### Source data

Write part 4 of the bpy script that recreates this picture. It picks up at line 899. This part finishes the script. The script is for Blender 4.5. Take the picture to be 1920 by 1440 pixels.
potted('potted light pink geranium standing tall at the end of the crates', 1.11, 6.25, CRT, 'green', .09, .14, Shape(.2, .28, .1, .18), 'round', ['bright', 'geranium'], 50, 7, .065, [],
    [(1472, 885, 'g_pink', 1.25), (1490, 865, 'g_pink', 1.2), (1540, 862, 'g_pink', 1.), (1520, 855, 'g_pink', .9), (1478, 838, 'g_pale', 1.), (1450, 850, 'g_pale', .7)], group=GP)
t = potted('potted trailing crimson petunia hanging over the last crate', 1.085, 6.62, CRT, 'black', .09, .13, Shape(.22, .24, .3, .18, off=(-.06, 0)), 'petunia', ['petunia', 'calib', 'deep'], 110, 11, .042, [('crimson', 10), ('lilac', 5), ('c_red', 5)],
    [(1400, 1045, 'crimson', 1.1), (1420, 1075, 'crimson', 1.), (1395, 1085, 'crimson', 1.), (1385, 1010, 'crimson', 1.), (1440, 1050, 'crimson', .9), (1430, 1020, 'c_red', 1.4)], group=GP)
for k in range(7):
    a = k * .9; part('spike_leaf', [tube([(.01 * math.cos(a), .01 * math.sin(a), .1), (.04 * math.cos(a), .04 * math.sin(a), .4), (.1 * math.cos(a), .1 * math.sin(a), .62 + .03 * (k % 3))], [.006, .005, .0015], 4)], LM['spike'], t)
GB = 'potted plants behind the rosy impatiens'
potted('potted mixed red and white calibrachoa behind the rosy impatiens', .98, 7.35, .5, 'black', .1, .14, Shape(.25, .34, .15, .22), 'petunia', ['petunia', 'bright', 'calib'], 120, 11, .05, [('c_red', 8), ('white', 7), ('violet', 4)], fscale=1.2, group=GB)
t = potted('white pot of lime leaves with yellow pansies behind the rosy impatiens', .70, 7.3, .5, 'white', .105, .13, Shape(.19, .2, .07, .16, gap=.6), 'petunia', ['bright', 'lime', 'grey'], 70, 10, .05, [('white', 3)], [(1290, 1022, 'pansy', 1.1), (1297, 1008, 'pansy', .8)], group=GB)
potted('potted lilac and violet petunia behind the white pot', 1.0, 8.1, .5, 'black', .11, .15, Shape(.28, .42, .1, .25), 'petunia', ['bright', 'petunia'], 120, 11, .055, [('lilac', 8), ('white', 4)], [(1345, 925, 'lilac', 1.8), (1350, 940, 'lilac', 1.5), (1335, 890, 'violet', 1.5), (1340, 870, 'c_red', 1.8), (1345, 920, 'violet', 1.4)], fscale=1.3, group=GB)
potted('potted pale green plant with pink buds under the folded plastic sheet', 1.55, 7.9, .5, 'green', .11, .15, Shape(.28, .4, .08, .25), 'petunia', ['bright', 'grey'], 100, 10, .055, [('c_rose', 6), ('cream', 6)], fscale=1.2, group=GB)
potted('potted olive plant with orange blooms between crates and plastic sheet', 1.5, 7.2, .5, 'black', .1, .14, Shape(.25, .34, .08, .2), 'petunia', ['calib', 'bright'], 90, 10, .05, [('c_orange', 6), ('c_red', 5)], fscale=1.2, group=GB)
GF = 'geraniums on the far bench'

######

## Task to complete
Give every line of the material again, exactly as it reads.

## Result for this exercise
Write part 4 of the bpy script that recreates this picture. It picks up at line 899. This part finishes the script. The script is for Blender 4.5. Take the picture to be 1920 by 1440 pixels.
potted('potted light pink geranium standing tall at the end of the crates', 1.11, 6.25, CRT, 'green', .09, .14, Shape(.2, .28, .1, .18), 'round', ['bright', 'geranium'], 50, 7, .065, [],
    [(1472, 885, 'g_pink', 1.25), (1490, 865, 'g_pink', 1.2), (1540, 862, 'g_pink', 1.), (1520, 855, 'g_pink', .9), (1478, 838, 'g_pale', 1.), (1450, 850, 'g_pale', .7)], group=GP)
t = potted('potted trailing crimson petunia hanging over the last crate', 1.085, 6.62, CRT, 'black', .09, .13, Shape(.22, .24, .3, .18, off=(-.06, 0)), 'petunia', ['petunia', 'calib', 'deep'], 110, 11, .042, [('crimson', 10), ('lilac', 5), ('c_red', 5)],
    [(1400, 1045, 'crimson', 1.1), (1420, 1075, 'crimson', 1.), (1395, 1085, 'crimson', 1.), (1385, 1010, 'crimson', 1.), (1440, 1050, 'crimson', .9), (1430, 1020, 'c_red', 1.4)], group=GP)
for k in range(7):
    a = k * .9; part('spike_leaf', [tube([(.01 * math.cos(a), .01 * math.sin(a), .1), (.04 * math.cos(a), .04 * math.sin(a), .4), (.1 * math.cos(a), .1 * math.sin(a), .62 + .03 * (k % 3))], [.006, .005, .0015], 4)], LM['spike'], t)
GB = 'potted plants behind the rosy impatiens'
potted('potted mixed red and white calibrachoa behind the rosy impatiens', .98, 7.35, .5, 'black', .1, .14, Shape(.25, .34, .15, .22), 'petunia', ['petunia', 'bright', 'calib'], 120, 11, .05, [('c_red', 8), ('white', 7), ('violet', 4)], fscale=1.2, group=GB)
t = potted('white pot of lime leaves with yellow pansies behind the rosy impatiens', .70, 7.3, .5, 'white', .105, .13, Shape(.19, .2, .07, .16, gap=.6), 'petunia', ['bright', 'lime', 'grey'], 70, 10, .05, [('white', 3)], [(1290, 1022, 'pansy', 1.1), (1297, 1008, 'pansy', .8)], group=GB)
potted('potted lilac and violet petunia behind the white pot', 1.0, 8.1, .5, 'black', .11, .15, Shape(.28, .42, .1, .25), 'petunia', ['bright', 'petunia'], 120, 11, .055, [('lilac', 8), ('white', 4)], [(1345, 925, 'lilac', 1.8), (1350, 940, 'lilac', 1.5), (1335, 890, 'violet', 1.5), (1340, 870, 'c_red', 1.8), (1345, 920, 'violet', 1.4)], fscale=1.3, group=GB)
potted('potted pale green plant with pink buds under the folded plastic sheet', 1.55, 7.9, .5, 'green', .11, .15, Shape(.28, .4, .08, .25), 'petunia', ['bright', 'grey'], 100, 10, .055, [('c_rose', 6), ('cream', 6)], fscale=1.2, group=GB)
potted('potted olive plant with orange blooms between crates and plastic sheet', 1.5, 7.2, .5, 'black', .1, .14, Shape(.25, .34, .08, .2), 'petunia', ['calib', 'bright'], 90, 10, .05, [('c_orange', 6), ('c_red', 5)], fscale=1.2, group=GB)
GF = 'geraniums on the far bench'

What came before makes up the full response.